Social Studies
MN

Politics, Public Discourse and the Press

Dr. Sid Bedingfield received the South Carolina Historical Society’s George C. Rogers Jr. Award for his publication Newspaper Wars: Civil Rights and White Resistance in South Carolina, 1935-1965 in March 2018. In Dr. Bedingfield’s own words, this is how that project came to be.

I grew up in the South during the 1960s and 70s, and I had a deep personal interest in the racial politics of the region. It made sense for me to combine my interest in political journalism and civil rights history by exploring the role journalists played in the African American freedom struggle in South Carolina. My book, Newspaper Wars: Civil Rights and White Resistance in South Carolina, 1935-1965, grew out of that research.

The book focuses on an African American civil rights movement that began in the desolate political terrain of the 1930s, won a string of victories in the 1940s, and came under fierce attack from a white segregationist counter-movement in the 1950s and 60s. Unlike most studies of political history, Newspaper Wars moves journalism from the periphery to the center of the political action, and it argues that black and white journalists played a larger role in shaping the state’s political history than previous historians have acknowledged.

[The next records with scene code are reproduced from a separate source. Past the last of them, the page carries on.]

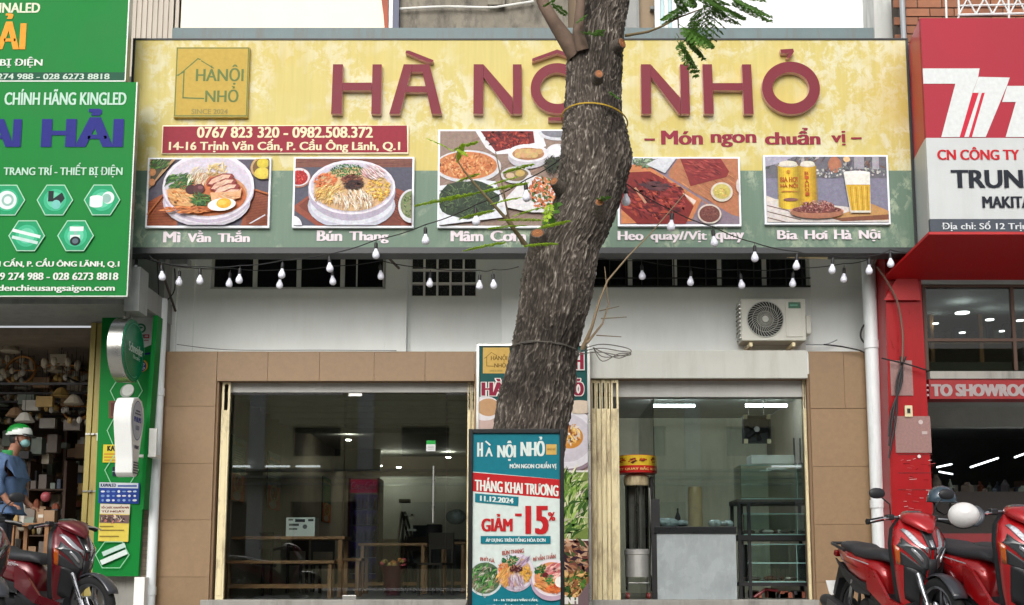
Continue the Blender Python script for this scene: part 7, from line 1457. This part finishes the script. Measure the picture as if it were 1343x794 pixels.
# helmets
def helmet(label, p, r, shell, rotz, tilt, visor=None):
    t = thing('helmet', label, 'helmet', tuple(p), rotz=rotz); t.rotation_euler = (tilt, 0, rotz); b_ = MB(); rings = []
    for j in range(10):
        a = PI / 2 * j / 9 * 1.12 - .18; rr = math.cos(a) ; rings.append([(r * 1.12 * rr * math.cos(2 * PI * k / 24), r * .95 * rr * math.sin(2 * PI * k / 24), r * 1.02 * math.sin(a)) for k in range(24)])
    rings = rings[:9] ; b_.loft(rings, cap=False); b_.ell((0, 0, r * .985), (r * .16, r * .14, .006), 16, 4)
    rings2 = []
    b_2 = MB(); 
    for j in range(13): a = -.2 + (PI / 2 - .22) * j / 12 + 0; rings2.append([(r * 1.12 * math.cos(a) * math.cos(2 * PI * k / 28), r * .95 * math.cos(a) * math.sin(2 * PI * k / 28), r * 1.02 * math.sin(a)) for k in range(28)])
    rings2.append([(r * .02 * math.cos(2 * PI * k / 28), r * .02 * math.sin(2 * PI * k / 28), r * 1.025) for k in range(28)]); b_2.loft(rings2, cap=True)
    obj('shell', b_2, shell, t, smooth=True, sharp=80, local=True)
    b_ = MB(); b_.tube([(r * 1.13 * math.cos(-.2) * math.cos(2 * PI * k / 28), r * .96 * math.sin(2 * PI * k / 28), -r * .2) for k in range(29)], .006, 6, cap=False); obj('edge_trim', b_, m_black, t, smooth=True, local=True)
    b_ = MB(); b_.sheet(lambda a, b: Vector((r * (1.08 + .35 * b) * math.cos((a - .5) * 1.9), r * (.93 + .1 * b) * math.sin((a - .5) * 1.9), -r * .12 - r * .18 * b)), 10, 3); obj('peak', b_, visor or shell, t, smooth=True, solid=.006, local=True)
    b_ = MB(); b_.tube([(0, r * .9, -r * .15), (.02, r * .6, -r * .9), (.03, 0, -r * 1.15), (.02, -r * .6, -r * .9), (0, -r * .9, -r * .15)], .007, 6); obj('chin_strap', b_, m_black, t, smooth=True, local=True)
    return t
helmet('slate blue half helmet hanging above the seat behind the white helmet', P(1235, 655, 8.9), .105, paint('slate blue shell', (58, 78, 92)), .4, .1)
hw = helmet('white half helmet with grey back hanging on the nearest red scooter', P(1264, 676, 7.45), .088, M('white shell', (226, 224, 222), .25, coat=.8), 2.6, .75, visor=M('grey visor', (70, 74, 80), .3))
hw.rotation_euler = Vector((-.55, -.8, .35)).to_track_quat('Z', 'Y').to_euler()

# ================================================================== person at the left
PX, PY = XX(2, 650, 13.0), 13.0
H = thing('person', 'person in light blue shirt with green and white helmet and face mask, facing right', 'person', (PX, PY, .2))
def skin(nm, verts, edges, rad, mat, parent, root=0, sub=2, folds=0.):
    me = bpy.data.meshes.new(nm); me.from_pydata(verts, edges, []); me.materials.append(mat); o = bpy.data.objects.new(nm, me); COL.objects.link(o); o.parent = parent
    md = o.modifiers.new('skin', 'SKIN'); md.use_smooth_shade = True
    for i, r in enumerate(rad): me.skin_vertices[0].data[i].radius = (r, r) if not isinstance(r, tuple) else r
    me.skin_vertices[0].data[root].use_root = True
    s_ = o.modifiers.new('subs', 'SUBSURF'); s_.levels = sub; s_.render_levels = sub
    if folds: s_.levels = s_.render_levels = 3; tx = bpy.data.textures.new('cloth_folds', 'CLOUDS'); tx.noise_scale = .11; d_ = o.modifiers.new('folds', 'DISPLACE'); d_.texture = tx; d_.strength = folds; d_.mid_level = .5; d_.texture_coords = 'LOCAL'
    return o
m_skin = M('skin', (150, 104, 82), .55, bump=.05); m_shirt = M('light blue cotton shirt', (74, 98, 132), .85, var=.12, vs=8, bump=.4, bs=25); m_jean = M('dark trousers', (38, 42, 52), .85)
# x = facing right (+x), local z from floor .2 ; slightly stooped
J = [(0, 0, .92), (.01, 0, 1.12), (.03, 0, 1.34), (.09, 0, 1.47), (.13, 0, 1.56), (.16, 0, 1.66),
     (.0, .1, .88), (.02, .1, .48), (-.02, .1, .07), (.12, .11, .04), (.0, -.1, .88), (.06, -.1, .48), (.04, -.1, .07), (.18, -.11, .04),
     (.05, .18, 1.38), (.06, .24, 1.12), (.2, .22, .92), (.27, .21, .88), (.05, -.18, 1.38), (.05, -.24, 1.12), (.17, -.22, .92), (.24, -.21, .88)]
Ed = [(0, 1), (1, 2), (2, 3), (3, 4), (4, 5), (0, 6), (6, 7), (7, 8), (8, 9), (0, 10), (10, 11), (11, 12), (12, 13), (2, 14), (14, 15), (15, 16), (16, 17), (2, 18), (18, 19), (19, 20), (20, 21)]
Rd = [.14, .125, .15, .06, .058, .085, .09, .06, .045, .035, .09, .06, .045, .035, .06, .045, .036, .03, .06, .045, .036, .03]
skin('body', J, Ed, Rd, m_skin, H)
hands = []
for sy, (hx, hy, hz) in ((1, (.27, .21, .88)), (-1, (.24, -.21, .88))):
    for k in range(5):
        if k < 4: a = [(hx, hy + (k - 1.5) * .016, hz), (hx + .05, hy + (k - 1.5) * .019, hz - .02), (hx + .075 - abs(k - 1.4) * .006, hy + (k - 1.5) * .02, hz - .05)]
        else: a = [(hx - .02, hy - sy * .02, hz), (hx + .015, hy - sy * .04, hz - .015), (hx + .035, hy - sy * .042, hz - .035)]
        b_ = MB(); b_.tube(a, [.010, .009, .007], 7); obj('finger', b_, m_skin, H, smooth=True, local=True)
skin('shirt', [(0, 0, .80), (.01, 0, 1.0), (.02, 0, 1.2), (.045, 0, 1.36), (.08, 0, 1.46), (.05, .19, 1.385), (.06, .26, 1.12), (.15, .24, .98), (.05, -.19, 1.385), (.05, -.26, 1.12), (.13, -.24, .98)], [(0, 1), (1, 2), (2, 3), (3, 4), (3, 5), (5, 6), (6, 7), (3, 8), (8, 9), (9, 10)], [(.21, .23), (.2, .22), (.2, .22), (.19, .2), .088, .095, .074, .058, .095, .074, .058], m_shirt, H, root=1, folds=.035)
skin('trousers', [(0, 0, .95), (.0, .1, .86), (.02, .1, .48), (-.02, .1, .1), (.0, -.1, .86), (.06, -.1, .48), (.04, -.1, .1)], [(0, 1), (1, 2), (2, 3), (0, 4), (4, 5), (5, 6)], [.15, .11, .08, .065, .11, .08, .065], m_jean, H, folds=.02)
hx, hz = .17, 1.655
b_ = MB(); b_.ell((hx, 0, hz), (.098, .076, .115), 20, 14, ex=.92); b_.ell((hx + .1, 0, hz - .01), (.022, .013, .022), 8, 6); b_.ell((hx + .0, -.078, hz - .01), (.02, .01, .032), 8, 6); b_.ell((hx + .0, .078, hz - .01), (.02, .01, .032), 8, 6)
for sy in (-1, 1): b_.ell((hx + .088, sy * .032, hz + .022), (.012, .016, .009), 8, 6, 1)
b_.box(hx + .088, hx + .1, -.022, .022, hz - .062, hz - .052, 2)
hdm = obj('head', b_, [m_skin, M('dark eye', (20, 18, 18), .2), M('lip', (130, 70, 64))], H, smooth=True, local=True)
b_ = MB(); b_.ell((hx - .03, 0, hz + .0), (.085, .082, .10), 16, 10); obj('hair', b_, M('black hair', (18, 16, 16), .6, bump=.5), H, smooth=True, local=True)
b_ = MB(); b_.ell((hx + .055, 0, hz - .055), (.058, .066, .048), 16, 10, ex=.8); obj('face_mask', b_, M('pale teal mask', (130, 176, 176), .8), H, smooth=True, local=True)
b_ = MB(); b_.sheet(lambda a, b: Vector((.06 + .10 * math.cos((a - .5) * 5.2) * (.75), .088 * math.sin((a - .5) * 5.2), 1.44 + .07 * b)), 14, 3); obj('green_collar', b_, M('green cloth', (40, 130, 70), .8), H, smooth=True, solid=.012, local=True)
hm = MB(); RR = .135; vsr = []
for j in range(13): a = -.12 + (PI / 2 + .1) * j / 12; a = min(a, PI / 2 - .02); vsr.append([(hx - .01 + RR * 1.08 * math.cos(a) * math.cos(2 * PI * k / 28), RR * .92 * math.cos(a) * math.sin(2 * PI * k / 28), hz + .045 + RR * .95 * math.sin(a)) for k in range(28)])
hm.loft(vsr); n0 = len(hm.f)
for i, f in enumerate(hm.f):
    p = [hm.v[k] for k in f]; cx_ = sum(q[0] for q in p) / len(p) - hx; cz_ = sum(q[2] for q in p) / len(p) - hz - .045
    hm.m[i] = 1 if cz_ < .035 + .30 * (cx_ + .02) and cz_ < .085 else 0
ho = obj('helmet', hm, [M('green shell', (10, 120, 40), .25, coat=.6), M('white band', (196, 200, 196), .3)], H, smooth=True, sharp=80, local=True)
b_ = MB(); b_.sheet(lambda a, b: Vector((hx - .01 + RR * (1.04 + .38 * b) * math.cos((a - .5) * 1.9), RR * .92 * (1 + .1 * b) * math.sin((a - .5) * 1.9), hz + .04 - .03 * b)), 10, 3); obj('helmet_peak', b_, M('black peak', (30, 32, 32), .3), ho, smooth=True, solid=.006, local=True)
b_ = MB(); b_.tube([(hx, -.1, hz + .03), (hx + .03, -.085, hz - .06), (hx + .05, -.03, hz - .12)], .006, 6); obj('chin_strap', b_, m_black, ho, smooth=True, local=True)
# small things round the scooters at the left
b_ = MB(); b_.ell(P(60, 652, 14.6), (.065, .06, .065), 12, 8); single('red_round_box', b_, M('red and pink tin', (150, 70, 76), .4, var=.3, vs=20), 'small round red tin on the low shelf of the lamp shop', 'tin', smooth=True)
table('low wooden work table behind the maroon scooter in the lamp shop', XX(8, 700, 14.5), XX(66, 700, 14.5), 14.5, 15.0, ZZ(686, 14.5), 'work_table', 'table', rail=False)
random.seed(14); gi = MB()
for k in range(22): x = random.uniform(XX(10, 700, 14.6), XX(64, 700, 14.6)); y = random.uniform(14.55, 14.9); a = random.uniform(.03, .07); gi.box(x - a, x + a, y, y + .1, ZZ(686, 14.5) + .001, ZZ(686, 14.5) + random.uniform(.04, .2), random.randrange(10))
for k in range(16): x = random.uniform(XX(8, 700, 14.6), XX(66, 700, 14.6)); y = random.uniform(14.55, 15.2); a = random.uniform(.05, .1); gi.box(x - a, x + a, y, y + .15, .201, .2 + random.uniform(.1, .4), random.choice([0, 1, 3, 5, 8, 4]))
single('table_goods', gi, mcl, 'mixed small goods on and under the low wooden work table', 'goods', kind='stuff')
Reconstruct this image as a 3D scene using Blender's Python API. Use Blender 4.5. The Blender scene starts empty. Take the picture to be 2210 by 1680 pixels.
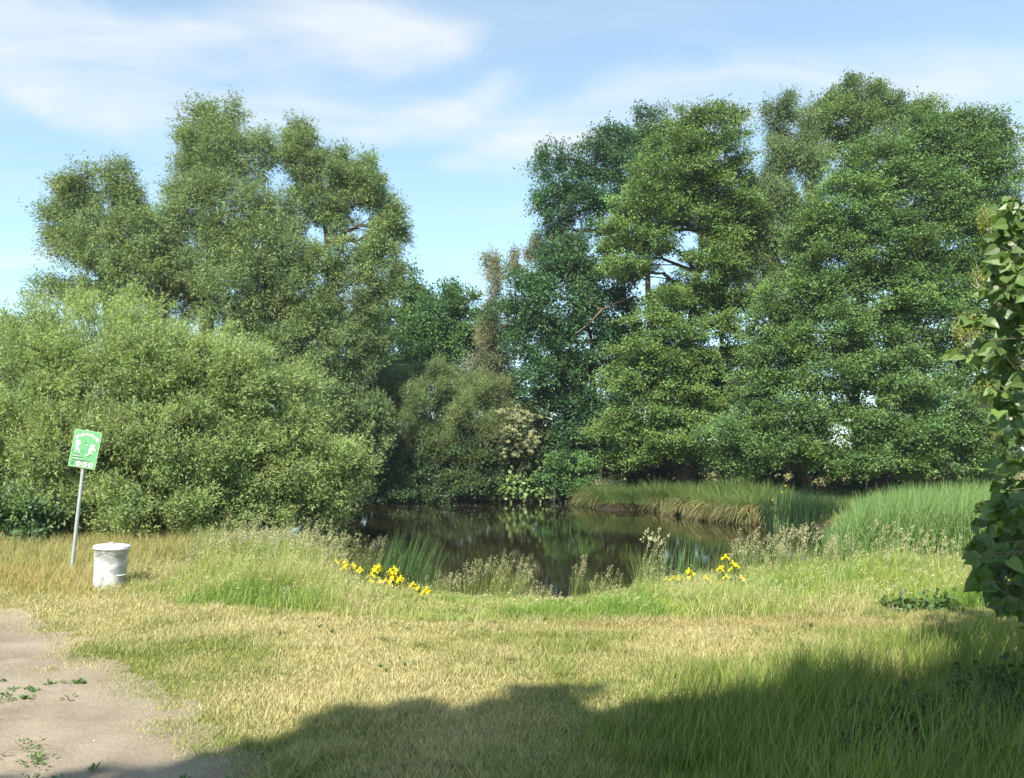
import bpy, math
import numpy as np
from mathutils import Vector

R = np.random.default_rng(7)
C = bpy.context.scene.collection
PI = math.pi
rad = math.radians

# ------------------------------------------------------------------ camera model
EYE = 1.65
PITCH = rad(5.65)
FS = 1657.4                      # focal length in units of a 2210 px wide picture
CP, SP = math.cos(PITCH), math.sin(PITCH)
WATER = -0.45
HAZE = .0005


def ray(U, V):
    x = (U - 1105) / FS
    y = (V - 840) / FS
    return np.array([x, CP + y * SP, SP - y * CP])


def at(U, V, Y):
    d = ray(U, V)
    t = Y / d[1]
    return np.array([d[0] * t, Y, EYE + d[2] * t])


def on(U, V, z=0.0):
    d = ray(U, V)
    t = (z - EYE) / d[2]
    return np.array([d[0] * t, d[1] * t, z])


def project(x, y, z):
    zz = z - EYE
    f = y * CP + zz * SP
    u = -y * SP + zz * CP
    return 1105 + FS * x / f, 840 - FS * u / f


# ------------------------------------------------------------------ tagging
def tag(o, label=None, cat=None, group=None, kind=None):
    if label: o['label'] = label
    if cat: o['category'] = cat
    if group: o['group'] = group
    if kind: o['kind'] = kind
    return o


def empty(name, loc, label=None, cat=None, group=None):
    o = bpy.data.objects.new(name, None)
    o.empty_display_size = 0.2
    C.objects.link(o)
    o.location = [float(a) for a in loc]
    return tag(o, label, cat, group)


# ------------------------------------------------------------------ mesh builder
class MB:
    def __init__(self):
        self.v, self.f, self.c, self.n = [], [], [], 0

    def add(self, v, f, c=None):
        """v (n,3); f (m,3) or (m,4) ; c (m,3) or one colour"""
        v = np.asarray(v, float).reshape(-1, 3)
        f = np.asarray(f, np.int64)
        self.v.append(v)
        self.f.append(f + self.n)
        if c is None: c = (0.5, 0.5, 0.5)
        c = np.broadcast_to(np.asarray(c, float), (len(f), 3))
        self.c.append(c)
        self.n += len(v)

    def build(self, name, mat, parent=None, smooth=False, origin=None):
        v = np.concatenate(self.v)
        if origin is not None: v = v - np.asarray(origin, float)
        me = bpy.data.meshes.new(name)
        me.vertices.add(len(v))
        me.vertices.foreach_set('co', v.astype(np.float32).ravel())
        li = np.concatenate([f.ravel() for f in self.f]).astype(np.int32)
        tot = np.concatenate([np.full(len(f), f.shape[1]) for f in self.f])
        st = np.concatenate([[0], np.cumsum(tot)[:-1]]).astype(np.int32)
        me.loops.add(len(li))
        me.loops.foreach_set('vertex_index', li)
        me.polygons.add(len(tot))
        me.polygons.foreach_set('loop_start', st)
        me.update(calc_edges=True)
        col = np.concatenate(self.c)
        a = me.attributes.new('col', 'FLOAT_COLOR', 'FACE')
        a.data.foreach_set('color', np.hstack([np.clip(col, 0, 1), np.ones((len(col), 1))]).astype(np.float32).ravel())
        me.polygons.foreach_set('use_smooth', np.full(len(tot), smooth))
        me.materials.append(mat)
        o = bpy.data.objects.new(name, me)
        C.objects.link(o)
        if parent is not None: o.parent = parent
        return o


def nrm(a):
    return a / np.maximum(np.linalg.norm(a, axis=-1, keepdims=True), 1e-9)


def rnd(n):
    return R.normal(size=(n, 3))


def leaves(mb, c, d, n, L, W, col, fold=0.12):
    """diamond leaves: centre c, long axis d, rough normal n"""
    k = len(c)
    L = np.broadcast_to(L, (k,)); W = np.broadcast_to(W, (k,))
    d = nrm(d); s = nrm(np.cross(d, n)); nn = np.cross(s, d)
    b = c - d * (L * .5)[:, None]
    t = c + d * (L * .5)[:, None]
    m = c - d * (L * .06)[:, None] + nn * (W * fold)[:, None]
    v = np.stack([b, m + s * (W * .5)[:, None], t, m - s * (W * .5)[:, None]], 1).reshape(-1, 3)
    f = np.arange(4 * k).reshape(k, 4)
    mb.add(v, f, col)


def blades(mb, root, az, th0, th1, L, W, K, col, twist=None):
    """arching grass blades: root (n,3), azimuth of the lean, angle off vertical at root and at tip"""
    n = len(root)
    bc = lambda q: np.broadcast_to(np.asarray(q, float), (n,))
    az, th0, th1, L, W = map(bc, (az, th0, th1, L, W))
    h = np.stack([np.cos(az), np.sin(az), np.zeros(n)], 1)
    sa = az + PI / 2 + (R.normal(size=n) * .7 if twist is None else twist)
    s = np.stack([np.cos(sa), np.sin(sa), np.zeros(n)], 1)
    p = root.copy()
    rows = []
    for k in range(K + 1):
        t = k / K
        w = W * .5 * max(1 - t, 0.04) ** .7
        rows.append(p - s * w[:, None]); rows.append(p + s * w[:, None])
        if k < K:
            th = th0 + (th1 - th0) * (t + .5 / K)
            p = p + (h * np.sin(th)[:, None] + np.array([0, 0, 1.]) * np.cos(th)[:, None]) * (L / K)[:, None]
    v = np.stack(rows, 1).reshape(-1, 3)
    b = (np.arange(n) * 2 * (K + 1))[:, None]
    fs = [np.stack([2 * k + 0 * b[:, 0], 2 * k + 1 + 0 * b[:, 0], 2 * k + 3 + 0 * b[:, 0], 2 * k + 2 + 0 * b[:, 0]], 1) + b for k in range(K)]
    f = np.stack(fs, 1).reshape(-1, 4)
    cc = np.repeat(np.broadcast_to(np.asarray(col, float), (n, 3)), K, 0)
    mb.add(v, f, cc)
    return p


def tube(mb, pts, radii, sides=6, col=(.5, .5, .5)):
    pts = np.asarray(pts, float); n = len(pts)
    radii = np.broadcast_to(radii, (n,))
    tg = nrm(np.gradient(pts, axis=0))
    ref = np.array([0, 0, 1.]) if abs(tg[:, 2]).mean() < .8 else np.array([1., 0, 0])
    a = nrm(np.cross(tg, ref)); b = np.cross(tg, a)
    an = np.arange(sides) * 2 * PI / sides
    ring = pts[:, None] + radii[:, None, None] * (a[:, None] * np.cos(an)[None, :, None] + b[:, None] * np.sin(an)[None, :, None])
    i = np.arange(n - 1)[:, None] * sides; j = np.arange(sides)[None]
    j2 = (j + 1) % sides
    f = np.stack([i + j, i + j2, i + sides + j2, i + sides + j], -1).reshape(-1, 4)
    mb.add(ring.reshape(-1, 3), f, col)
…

For example, the book contends that John Henry McCray and his newspaper, the Lighthouse and Informer, deserve more attention in the history of the black press in the United States. At a time when black newspapers in the South were believed to be cautious and conservative—much like the Scott Family’s Atlanta Daily World— McCray’s newspaper called for a direct challenge to white supremacy. The paper demanded that black South Carolinians “reject the slavery of thought and action that created Uncle Toms and Aunt Jemimas” and become “progressive fighters for the emancipation of the race.”

The book also argues that the white press played a central role in organizing the resistance to the civil rights effort in South Carolina. White editors not only editorialized in favor of segregation, but they also took on distinct political roles as well. They launched the so-called “massive resistance” campaign and organized the White Citizens Council movement in the state. When massive resistance began to fail in the late 1950s, they turned to partisan politics. Working closely with William F. Buckley and other conservative leaders, white journalists from South Carolina helped create a new political home for white segregationists in the conservative wing of the Republican Party.

The book has been out since September 2017, but I have not left South Carolina history entirely. In the past year, I published three new pieces of journalism that grew out of my South Carolina research: “Before Breitbart, there was the Charleston News and Courier,” “The New York Times Journalist Who Secretly Led the Charge Against Liberal Media Bias,” and “Printing the Good Fight: The Importance of Black Newspapers in Columbia, S.C.” I also have a journal article coming out in fall 2018 on the evolution of the “liberal media” claim that includes a revelation that I discovered while researching the book, and am scheduled to deliver a paper about the role of journalists in shaping public discourse in the post-civil rights era South (1965-1980) at the International Communications Association conference in Prague in May.